Tuesday, September 15, 2009

OUR CLOCK DOESN'T COUNT

In The New York Times today, Stephen Labaton and Jeff Zeleny give us the (undoubtedly accurate) conventional wisdom:

President Obama on Monday sternly admonished the financial industry and lawmakers to accept his proposals to reshape financial regulation....

But with the markets slowly healing, Mr. Obama's plan to revamp financial rules faces a diminishing political imperative.....


That's right -- the fact that, for regular people, it's still a deep, horrible recession has nothing whatsoever to do with whether there's a "political imperative" to do something about the big casino. We're not "the markets." The markets are healing. If you and I still want something done, so what? The cool crowd has decided that that wish is so eight months ago.

I'm reminded of a cliche that's migrated from coverage of the Iraq War to coverage of the Afghanistan War: the notion of "two clocks," one in the war zone that's seen as measuring how long it takes to bring about change, the other in Washington, which measures "political will." Reporters like to quote generals (hello, David Petraeus) who invoke this cliche and express the hope that they can ride to the rescue before the bad guys take advantage of the impatience measured by the Washington clock.
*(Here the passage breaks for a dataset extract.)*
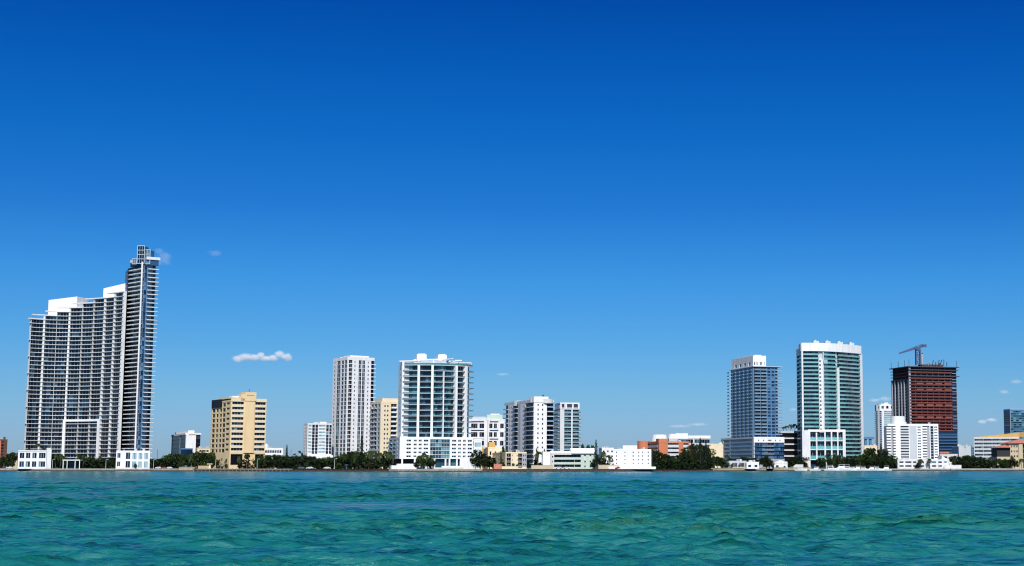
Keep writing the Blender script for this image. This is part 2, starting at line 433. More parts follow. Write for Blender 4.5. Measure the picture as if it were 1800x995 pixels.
# ================================================================== BUILDINGS
# ---- stepped curved tower on the left
def left_tower():
    D0 = 1128.0; ux = lambda u, D, v=790: X(u, D, v)
    rx, ry = ux(112, D0), D0
    B = Bld('residential_tower', 'tallest tower, curved glass front with rooftops stepping up to a slim spire end', 'tower', (rx, ry, G))
    PXM[0] = D0 / F_PX; w = B.w; fh = 3.18
    loc = lambda u, D: (ux(u, D) - rx, D - ry)
    U = [44, 66, 89.3, 110.5, 134, 154, 172.5, 190, 207.5]
    DD = lambda u: 1126 - 14 * (u - 44) / 163.5 + 70 * ((u - 44) / 163.5) * (1 - (u - 44) / 163.5)
    P = Path([loc(u, DD(u)) for u in (44, 55, 66, 78, 89.3, 100, 110.5, 122, 134, 144, 154, 163, 172.5, 181, 190, 199, 207.5)])
    idx = [0, 2, 4, 6, 8, 10, 12, 14, 16]
    s = [P.c[i] for i in idx]
    zb = 8.0; N = 33; inc = [0, 1, 2, 3, 4, 5, 5, 6]
    ztop0 = Zv(561, 1127) - G; fh = (ztop0 - zb) / N
    th = 0.32
    for i in range(8):
        a, b = s[i], s[i + 1]; n = N + inc[i]
        p0, p1 = P.pos(a, -2.0), P.pos(b, -2.0); q0, q1 = p0 + np.array([-6.6, 18.0]), p1 + np.array([-6.6, 18.0])
        w.prism([(p0[0] + 0.01, p0[1]), (p1[0] - 0.01, p1[1]), tuple(q1), tuple(q0)], 0, zb + n * fh, 'white')
        mb = MB(); nm = 3
        for k in range(nm + 1):
            c0 = a + (b - a) * k / (nm + 1) + 0.1; c1 = a + (b - a) * (k + 1) / (nm + 1) - 0.1
            mb.strip(P, c0, c1, th, fh, -1.6, -1.5, 'gdark')
            if k: mb.strip(P, c0 - 0.2, c0, th, fh, -1.6, -1.35, 'grey')
        me = mb.mesh('window'); extra = []
        for k in range(n):
            if B.cnt.get('window', 0) < 285: B.place('window', me, zb + k * fh)
            else: extra.append(k)
        if extra:
            big = MB()
            for k in extra:
                nb = len(big.v); big.v += [(x, y, z + zb + k * fh) for x, y, z in mb.v]
                big.f += [tuple(nb + q for q in f) for f in mb.f]; big.m += [big.mi(mb.mats[m]) for m in mb.m]
            big.build('window', B.root, 'stuff')
        # party piers between bays
        pw = {0: 0.25, 1: 1.25, 2: 0.28, 3: 1.25, 4: 0.28, 5: 0.28, 6: 1.25, 7: 1.1}[i]
        mb = MB(); mb.strip(P, a - 0 + 0.0, a + pw, 0, zb + n * fh, -1.9, 0.15, 'offwhite' if pw < 1 else 'white'); mb.build('pillar', B.root)
    mb = MB(); mb.strip(P, s[8] - 1.6, s[8], 0, zb + (N + 6) * fh, -1.9, 0.15, 'white'); mb.build('pillar', B.root)
    # one balcony slab with its rail per floor
    top = [zb + (N + q) * fh for q in inc]
    for k in range(N + 7):
        first = next((i for i in range(8) if N + inc[i] >= k), None)
        if first is None: continue
        ext = 1.6 if k >= N else (1.2 if (k % 4 == 0) else 0.0)
        mb = MB(); z = 0
        mb.strip(P, s[first] - ext - (6.5 if k > N else 0) + 0.01, s[8] - 0.01, z, z + th + 0.08, -1.95, 0.02 + 0.55, 'offwhite')
        if k >= N: mb.strip(P, s[first] - ext - (6.5 if k > N else 0) + 0.03, s[min(8, first + 1)] - 0.03, 0.34, 0.8, -1.9, 0.30, 'white')
        mb.build('balcony', B.root, loc=(0, 0, zb + k * fh))
    # lower glazed base and white portal frame
    for i in range(8):
        a, b = s[i], s[i + 1]
        mb = MB()
        for k in range(4):
            for r in range(2):
                mb.strip(P, a + (b - a) * k / 4 + 0.25, a + (b - a) * (k + 1) / 4 - 0.1, 0.3 + r * 4, 3.9 + r * 4, -1.6, -1.5, 'gblue')
            mb.strip(P, a + (b - a) * k / 4, a + (b - a) * k / 4 + 0.22, 0, zb, -1.9, -1.3, 'white')
        mb.strip(P, a + 0.3, b - 0.3, 3.9, 4.3, -1.9, -1.2, 'white')
        mb.build('base_glazing', B.root)
    zt = Zv(741, 1135) - G
    mb = MB()
    mb.strip(P, s[3] - 0.4, s[3] + 1.7, 2.2, zt - 0.02, 0.6, 1.5, 'bright'); mb.strip(P, s[6] - 0.6, s[6] + 1.4, 2.2, zt - 0.02, 0.6, 1.5, 'bright')
    mb.strip(P, s[3] - 0.4, s[6] + 1.4, zt - 0.02, zt + 1.3, 0.6, 1.5, 'bright'); mb.build('portal_frame', B.root)
    # penthouse boxes
    def pent(u0, u1, D, v0, v1, vt2=None, dep=14, side=None):
        x0, x1 = X(u0, D, v0) - rx, X(u1, D, v0) - rx; y = D - ry
        za, zb_, zc = Zv(v1, D) - G, Zv(v0, D) - G, Zv(vt2 or v0, D) - G
        m = MB(); y1 = y - 3.0
        P_ = [(x0, y, za), (x1, y1, za), (x1 + 3.0, y + dep, za), (x0, y + dep, za), (x0, y, zb_), (x1, y1, zc), (x1 + 3.0, y + dep, zc), (x0, y + dep, zb_)]
        m.faces(P_, [(0, 1, 5, 4), (1, 2, 6, 5), (2, 3, 7, 6), (3, 0, 4, 7), (4, 5, 6, 7), (3, 2, 1, 0)], 'bright')
        m.build('penthouse', B.root)
    pent(85.5, 138, 1147, 527.5, 560, 522, dep=12)
    pent(182, 222, 1138, 507, 535, 499, dep=14)
    # ---- the tall end of the tower
    a, b, c = loc(208.5, 1124), loc(238, 1104), loc(263, 1110)
    b2 = (a[0] + 0.0, a[1])
    PL, PR = Path([a, b]), Path([b, c])
    z1 = Zv(466, 1106) - G; n = 45; f2 = (z1 - zb) / n
    back = [(c[0] - 7.5, c[1] + 22), (a[0] - 7, a[1] + 20)]
    pi = [tuple(PL.pos(0.1, -1.9)), tuple(PL.pos(PL.L - 0.2, -1.9)), (b[0] + 0.2, b[1] + 1.9), tuple(PR.pos(PR.L - 0.1, -1.9))]
    w.prism(pi + back, 0, z1, 'bluegrey')
    facade(B, PL, zb, f2, n, [(8, 'G', dict(glass='gblack', th=0.2, slab='dgrey', mull=0)), (10, 'B', dict(glass='gdark', proj=1.5, slab='white', rail='rail', th=0.5, rh=0.25, cap=False)),
                              (9, 'B', dict(glass='gdark', proj=0.9, slab='white', rail='rail', th=0.5, rh=0.25, cap=False, xl=0.8))], inset=1.9, force=False)
    facade(B, PR, zb, f2, n, [(8, 'G', dict(glass='gblue', th=0.3, slab='gblue', **{'in': 0.3}, mull=1, frame='slab')), (18, 'B', dict(glass='gdark', proj=1.7, slab='white', rail='rail', th=0.5, rh=0.25, cap=False, xr=1.4, xl=-1.0, mull=2))],
           inset=1.9, force=False)
    w.prism(pi + back, -0.0 + 0.01, zb - 0.1, 'gdark')
    mb = MB(); mb.box(b[0] - 0.5, b[0] + 0.5, b[1] - 1.0, b[1] + 0.4, 0, z1 + 2, 'white'); mb.build('fin', B.root)
    for k in range(0, n, 2):
        pass
    # white roof band and glazed crown
    mb = MB(); mb.strip(PL, 8, PL.L - 1.2, z1, z1 + 3.2, -2, 0.3, 'gblue'); mb.strip(PL, 8, PL.L - 1.2, z1 + 3.2, z1 + 5, -2, 0.6, 'white')
    mb.strip(PR, 4.5, PR.L + 1.2, z1, z1 + 4.0, -2, 0.8, 'gblue'); mb.strip(PR, 2.5, PR.L + 2.0, z1 + 4.0, z1 + 6.0, -2.5, 1.6, 'white')
    mb.build('crown_band', B.root)
    def lattice(u0, u1, D, v0, v1, nx, nz, dep):
        x0, x1 = X(u0, D, 450) - rx, X(u1, D, 450) - rx; y = D - ry; za, zb2 = Zv(v1, D) - G, Zv(v0, D) - G
        m = MB(); m.box(x0, x1, y, y + dep, za, zb2 - 0.3, 'gblue')
        for i in range(nx + 1):
            xx = x0 + (x1 - x0) * i / nx; t = 0.2 if i in (0, nx) else 0.08
            m.box(xx - t, xx + t, y - 0.3, y - 0.02, za, zb2, 'pale')
        for i in range(nz + 1):
            zz = za + (zb2 - za) * i / nz; m.box(x0, x1, y - 0.38, y - 0.05, zz - 0.2, zz + 0.2, 'pale')
        m.build('crown_glazing', B.root)
    lattice(241.5, 254, 1104, 432, 463, 3, 4, 9); lattice(254.3, 264, 1106, 438.5, 464, 2, 3, 9); lattice(233, 241, 1108, 455, 464, 2, 1, 8)
    w.box(X(262, 1112, 450) - rx, X(266, 1112, 450) - rx, 1112 - ry, 1122 - ry, z1 + 2, Zv(452, 1112) - G, 'dgrey')
    B.finish()
left_tower()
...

But in the case of the Iraq War, at least, the Washington clock measured genuine popular impatience with the fighting. Right now, what ordinary citizen in America is tired of imagining that one day the fat cats of high finance will get what's coming to them? Hell, even the Beckistas hate the bailouts, and for all their worship of capitalism, the tea party/town hall/9-12 crowd hasn't had the nerve to add a full-throated "Leave Wall Street high rollers alone!" to its slogan repertoire.
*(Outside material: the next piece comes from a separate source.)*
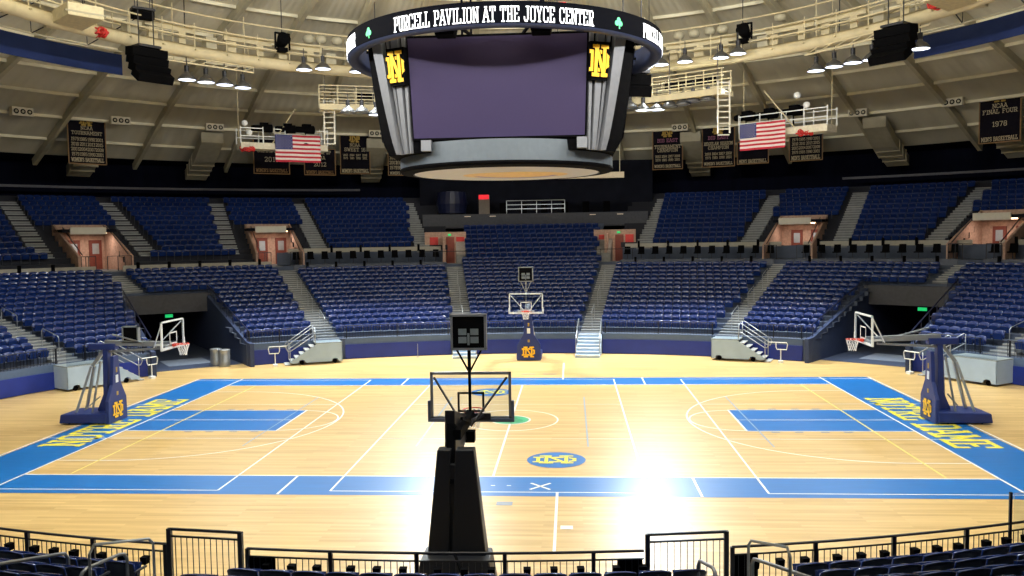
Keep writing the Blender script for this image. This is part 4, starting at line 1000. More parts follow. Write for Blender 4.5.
# body: lofted twelve-sided section, chamfered corners carrying the silver fins
zb, zt = 10.22-9.4, 13.75-9.4; z0, z1 = 9.9-9.4, 13.75-9.4; nS = 10
def section_pts(t):
    g1 = t**.8; g2 = t**.55
    a_ = (-2.92-.1*t, -3.2-.33*t); b_ = (-3.42-.78*g1, -2.72-.28*t); c_ = (-3.95-.7*g2, -2.25)
    return [a_, b_, c_, (c_[0], 2.25), (b_[0], -b_[1]), (a_[0], -a_[1]), (-a_[0], -a_[1]), (-b_[0], -b_[1]), (-c_[0], 2.25), (-c_[0], -2.25), (-b_[0], b_[1]), (-a_[0], a_[1])]
m1 = MB()
for k in range(nS):
    A, Bq = [[Vector((x, y, z0+(z1-z0)*tt)) for x, y in section_pts(tt)] for tt in (k/nS, (k+1)/nS)]
    for i in range(12): m1.face([A[i], A[(i+1) % 12], Bq[(i+1) % 12], Bq[i]])
    if k == 0: m1.face(A)
    if k == nS-1: m1.face(Bq)
m1.build('screen_housing', M['black'], sb)
for sy in (-1, 1):
    T = Matrix.Rotation(0 if sy < 0 else pi, 4, 'Z')
    m1 = MB(); m1.hexa([(-2.93, -3.32, zb+.1), (2.93, -3.32, zb+.1), (2.93, -3.1, zb+.1), (-2.93, -3.1, zb+.1), (-3.04, -3.58, zt-.02), (3.04, -3.58, zt-.02), (3.04, -3.3, zt-.02), (-3.04, -3.3, zt-.02)], 0, T); m1.build('screen_bezel', M['black'], sb)
    m1 = MB(); m1.face([T @ Vector(p) for p in ((-2.88, -3.335, zb+.16), (2.88, -3.335, zb+.16), (2.99, -3.59, zt-.09), (-2.99, -3.59, zt-.09))]); m1.build('screen', M['screen'], sb)
for sx_s in (-1, 1):
    m1 = MB(); m1.face([(sx_s*4.25, -2.1, zb+.2), (sx_s*4.25, 2.1, zb+.2), (sx_s*4.69, 2.1, zt-.15), (sx_s*4.69, -2.1, zt-.15)]); m1.build('screen', M['screen'], sb)
for qx in (-1, 1):
    for qy in (-1, 1):
        mir = lambda v: Vector((v.x*-qx, v.y*-qy, v.z))
        def on(t, s_, out):      # s_ from 0 (screen side) to 1 (outer side) along the chamfer
            a_, b_ = section_pts(t)[:2]; a_ = Vector((a_[0], a_[1], 0)); b_ = Vector((b_[0], b_[1], 0)); d = (b_-a_); nrm = Vector((d.y, -d.x, 0)).normalized()
            if nrm.y > 0: nrm = -nrm
            return a_+d*s_+nrm*out+Vector((0, 0, z0+(z1-z0)*t))
        for (sa, sb_, out) in ((.02, .13, .10), (.22, .44, .14), (.52, .62, .10), (.70, 1.02, .24)):
            m1 = MB()
            for k in range(nS):
                t0, t1 = k/nS, (k+1)/nS
                m1.hexa([mir(on(t0, sa, out)), mir(on(t0, sb_, out)), mir(on(t0, sb_, -.02)), mir(on(t0, sa, -.02)), mir(on(t1, sa, out)), mir(on(t1, sb_, out)), mir(on(t1, sb_, -.02)), mir(on(t1, sa, -.02))])
            m1.build('silver_fin', M['grey_metal'], sb)
        ta, tb = .58, .90
        m1 = MB(); m1.hexa([mir(on(ta, -.02, .26)), mir(on(ta, .58, .26)), mir(on(ta, .58, .05)), mir(on(ta, -.02, .05)), mir(on(tb, -.02, .26)), mir(on(tb, .58, .26)), mir(on(tb, .58, .05)), mir(on(tb, -.02, .05))]); mp2 = m1.build('monogram_panel', M['black'], sb)
        def putm(x, y, z):
            t = (ta+tb)/2 + y/(z1-z0); s0 = .27; wd = (on(t, 1, 0)-on(t, 0, 0)).length
            ss = s0 - x*(1 if qx*qy > 0 else 1)/wd*(1 if (qx < 0) == (qy < 0) else 1)*(1 if qx < 0 else -1)*(1 if qy < 0 else -1) if 0 else s0 + (x/wd)*(-1 if (qx*qy > 0) else 1)*(1)
            return mir(on(t, ss, .27+z))
        m1 = MB(); monogram(m1, 1.05, putm, 0, 1, sx=.6, dz=.012, w=.78, w2=1.25); m1.build('monogram', [M['gold'], M['black']], mp2)
        m1 = MB(); m1.box((qx*2.62 if qx < 0 else 2.62-.0, qy*3.5 if qy < 0 else 3.2, zb-.28), ((qx*2.62)+.34 if qx < 0 else 2.96, qy*3.2 if qy < 0 else 3.5, zb+.08)); m1.build('corner_bracket', M['grey_metal'], sb)
# drum below the screens
m1 = MB(); m1.lathe([(3.0, .92), (3.96, .85), (3.96, .15), (3.9, .03), (3.55, -.02), (3.5, .03)], 72); m1.build('lower_drum', M['grey_ring'], sb, smooth=False, fix=False)
m1 = MB(); m1.lathe([(3.97, .14), (3.99, .08), (3.93, .0), (3.5, -.05)], 72); m1.build('drum_rim', M['black'], sb, fix=False)
m1 = MB(); m1.disc(3.45, -.03, 72, 0, flip=True); un_ = m1.build('glossy_underside', M['mirror'], sb)
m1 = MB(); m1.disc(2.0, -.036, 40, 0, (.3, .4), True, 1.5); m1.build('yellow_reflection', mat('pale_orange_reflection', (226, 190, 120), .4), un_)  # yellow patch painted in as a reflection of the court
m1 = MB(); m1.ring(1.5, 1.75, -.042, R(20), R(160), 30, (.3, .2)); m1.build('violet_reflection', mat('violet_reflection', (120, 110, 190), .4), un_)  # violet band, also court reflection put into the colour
m1 = MB()
for k in range(4):
    a = pi/4+k*pi/2; m1.bar((4.6*cos(a), 4.6*sin(a), ZR1-.1), (3.4*cos(a), 3.4*sin(a), ZR1), .15)
    m1.bar((2*cos(a), 2*sin(a), zt), (2*cos(a), 2*sin(a), dome_z(2)-9.4), .08)
    for dd in (-.5, .5): b_ = a+pi/4+dd*.5; m1.bar((5.1*cos(b_), 5.1*sin(b_), ZR0+.35), (3.3*cos(b_), 3.3*sin(b_), zt), .08)
m1.build('hanging_truss', M['black'], sb)
for q in range(4):
    T = Matrix.Rotation(q*pi/2, 4, 'Z')
    for x in (-1.6, 1.5):
        m1 = MB(); m1.hexa([(x-.3, -4.6, ZR0+.1), (x+.3, -4.6, ZR0+.1), (x+.3, -4.0, ZR0+.1), (x-.3, -4.0, ZR0+.1), (x-.4, -4.7, ZR0+.5), (x+.4, -4.7, ZR0+.5), (x+.4, -4.0, ZR0+.5), (x-.4, -4.0, ZR0+.5)], 0, T); m1.build('speaker_pod', M['black'], sb)
# red lettered box on top of the ring
for xa, xb in ((.2, 1.3), (1.5, 2.3)): m1 = MB(); m1.box((xa, -2.0, ZR1+.35), (xb, -1.8, ZR1+.9)); m1.build('red_winch_cover', M['red'], sb)

# ==================================================================== catwalk ring, lower catwalks, platforms
RC, ZC = 21.5, 17.1
cw = thing('ring_catwalk', (0, 0, ZC), 0, 'tan ring catwalk with railings circling under the dome', 'catwalk')
def ringtube(R_, z, r, n=96, name='ring_tube', m_=M['catwalk'], seg=None):
    m1 = MB(); m1.tube([(R_*sin(2*pi*k/n), R_*cos(2*pi*k/n), z) for k in range(n)], r, 8, closed=True); return m1.build(name, m_, cw, smooth=True)
ringtube(RC, .0, .34); ringtube(RC+.9, .15, .08); ringtube(RC-.3, .7, .05, name='rail'); ringtube(RC-.3, 1.25, .045, name='rail'); ringtube(RC+1.0, .9, .045, name='rail'); ringtube(RC+1.0, 1.45, .045, name='rail'); ringtube(RC+.2, 2.1, .05, name='rail')
m1 = MB(); m1.ring(RC-.3, RC+1.05, .28, 0, 2*pi, 96); m1.ring(RC-.3, RC+1.05, .22, 0, 2*pi, 96); m1.build('deck', M['catwalk'], cw)
for k in range(72):
    a = 2*pi*k/72; m1 = MB()
    if 20 < k < 52: continue
    for r in (RC-.3, RC+1.0): m1.bar((r*sin(a), r*cos(a), .2), (r*sin(a), r*cos(a), 1.45), .05)
    m1.bar(((RC-.5)*sin(a), (RC-.5)*cos(a), .05), ((RC+1.1)*sin(a), (RC+1.1)*cos(a), .05), .08)
    m1.build('rail_post', M['catwalk'], cw)
for k in range(24):
    a = 2*pi*(k+.3)/24; m1 = MB(); r = RC+.3; m1.bar((r*sin(a), r*cos(a), .2), (r*sin(a), r*cos(a), dome_z(r)-ZC), .04); m1.build('hanger_rod', M['railing'], cw)
def at_az(az, r, z): return (r*sin(R(az)), r*cos(R(az)), z)
# clutter on the ring: boxes, panels, spheres of speaker horns
for k, (az, kind) in enumerate([(-33, 'box'), (-38, 'panel'), (-46, 'panel'), (-26, 'panel'), (-52, 'box'), (-58, 'panel'), (-64, 'box'), (30, 'panel'), (38, 'box'), (42, 'panel'), (50, 'panel'), (56, 'box'), (26, 'panel'), (62, 'panel')]):
    m1 = MB(); x, y, z = at_az(az, RC+.2, ZC)
    if kind == 'box': m1.box((-.3, -.25, .3), (.3, .25, .95))
    else: m1.box((-1.4, -.06, 1.0), (1.4, .06, 1.3)); m1.box((-1.2, -.04, .35), (-.7, .04, .95)); m1.box((.5, -.04, .4), (.9, .04, 1.0))
    o_ = m1.build('catwalk_panel' if kind == 'panel' else 'equipment_box', M['catwalk'] if kind == 'panel' else M['duct']); o_.location = (x, y, z); o_.rotation_euler = (0, 0, -R(az))
    tag(o_, 'tan %s on the ring catwalk, %s of the scoreboard, %s counting outward' % ('wiring panel' if kind == 'panel' else 'equipment box', 'left' if az < 0 else 'right', ordn(k % 7)), 'equipment panel', 'catwalk equipment')
for k, (az, h) in enumerate([(-36, 1.55), (-34, 1.6), (-31.5, 1.62), (-29.5, 1.6), (24, 1.6), (26.5, 1.6), (29, 1.62), (31, 1.6), (40, 1.7)]):
    m1 = MB(); m1.lathe([(0, .0), (.28, .05), (.36, .25), (.3, .42), (.12, .55), (0, .56)], 14); o_ = m1.build('horn_cover', M['duct'], smooth=True); o_.location = at_az(az, RC+.6, ZC+h); tag(o_, 'cream rounded horn on the ring catwalk rail, %s of the scoreboard, %s' % ('left' if az < 0 else 'right', ordn(k if k < 4 else k-4)), 'horn', 'cream horns')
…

In this analogy, the Wall Streeters are the Taliban or insurgents -- but with one difference: not only do they have their own clock, they also chat up and stroke journalists (and bankroll members of Congress) so that they can help set the Washington clock.
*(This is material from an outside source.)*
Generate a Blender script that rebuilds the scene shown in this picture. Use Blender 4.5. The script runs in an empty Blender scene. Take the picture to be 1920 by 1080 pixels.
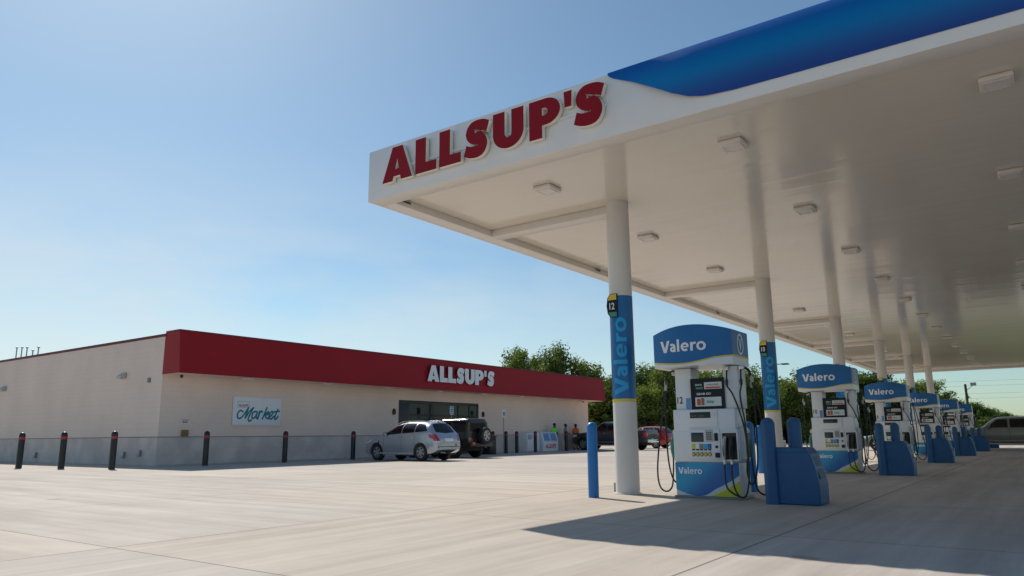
import bpy, bmesh, math, random
from mathutils import Vector, Matrix
from mathutils.bvhtree import BVHTree
R=math.radians; PI=math.pi
rnd=random.Random(7)
# ---------------------------------------------------------------- camera / world / sun / exposure
S=bpy.context.scene; C=S.collection
YA,PITCH,ROLL=0.624107301,0.199720961,0.00912553577
cd=bpy.data.cameras.new('camera'); cam=bpy.data.objects.new('camera',cd); C.objects.link(cam); S.camera=cam
cd.sensor_width=36; cd.lens=1373.07/1920*36; cd.clip_start=0.05; cd.clip_end=3000
_r=Vector((math.sin(YA),-math.cos(YA),0)); _f=Vector((math.cos(YA)*math.cos(PITCH),math.sin(YA)*math.cos(PITCH),math.sin(PITCH))); _u=_r.cross(_f)
_x=_r*math.cos(ROLL)-_u*math.sin(ROLL); _y=_u*math.cos(ROLL)+_r*math.sin(ROLL)
mw=Matrix((_x,_y,-_f)).transposed().to_4x4(); mw.translation=Vector((0,0,0.98)); cam.matrix_world=mw
SUN=Vector((0.37,0.90,1.0)).normalized()
SEL=math.asin(SUN.z); SAZ=math.atan2(SUN.y,SUN.x)
W=bpy.data.worlds.new('World'); S.world=W; W.use_nodes=True
nt=W.node_tree; nt.nodes.clear()
def N(t,ty,**k):
    n=t.nodes.new(ty)
    for a,b in k.items(): setattr(n,a,b)
    return n
out=N(nt,'ShaderNodeOutputWorld'); bg=N(nt,'ShaderNodeBackground'); sky=N(nt,'ShaderNodeTexSky',sky_type='NISHITA')
sky.sun_disc=False; sky.sun_elevation=SEL; sky.sun_rotation=PI/2-SAZ
sky.altitude=100; sky.air_density=1.0; sky.dust_density=0.55; sky.ozone_density=2.0
bg.inputs['Strength'].default_value=0.088
# thin high cloud veil, densest low on the left
tc=N(nt,'ShaderNodeTexCoord'); mp=N(nt,'ShaderNodeMapping'); mp.inputs['Scale'].default_value=(1.6,1.6,5.0)
nz=N(nt,'ShaderNodeTexNoise'); nz.inputs['Scale'].default_value=1.5; nz.inputs['Detail'].default_value=6; nz.inputs['Roughness'].default_value=0.55
cr=N(nt,'ShaderNodeValToRGB'); cr.color_ramp.elements[0].position=0.28; cr.color_ramp.elements[1].position=0.68
cr.color_ramp.elements[1].color=(1,1,1,1)
mx=N(nt,'ShaderNodeMixRGB'); mx.inputs['Color2'].default_value=(7.6,8.0,8.0,1)
L=nt.links.new
vs_=N(nt,'ShaderNodeVectorMath',operation='SUBTRACT'); vs_.inputs[1].default_value=(0.55,0.81,0.13); vm_=N(nt,'ShaderNodeVectorMath',operation='MULTIPLY'); vm_.inputs[1].default_value=(1.0,1.0,3.2); vl_=N(nt,'ShaderNodeVectorMath',operation='LENGTH')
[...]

And now it really is winding down -- we probably won't even see the flawed reform package the White House wants. (It might have helped if the president had made financial reform a task of his 60-plus-approval-rating days, of course -- and we don't know whether the decision to postpone it was a bug or a feature.)

Our clock? It's never even consulted. We haven't moved on to other things -- financially, we're still hurting. We're still in the thick of the recession. We're ready for reform anytime. But nobody's asking us for the time.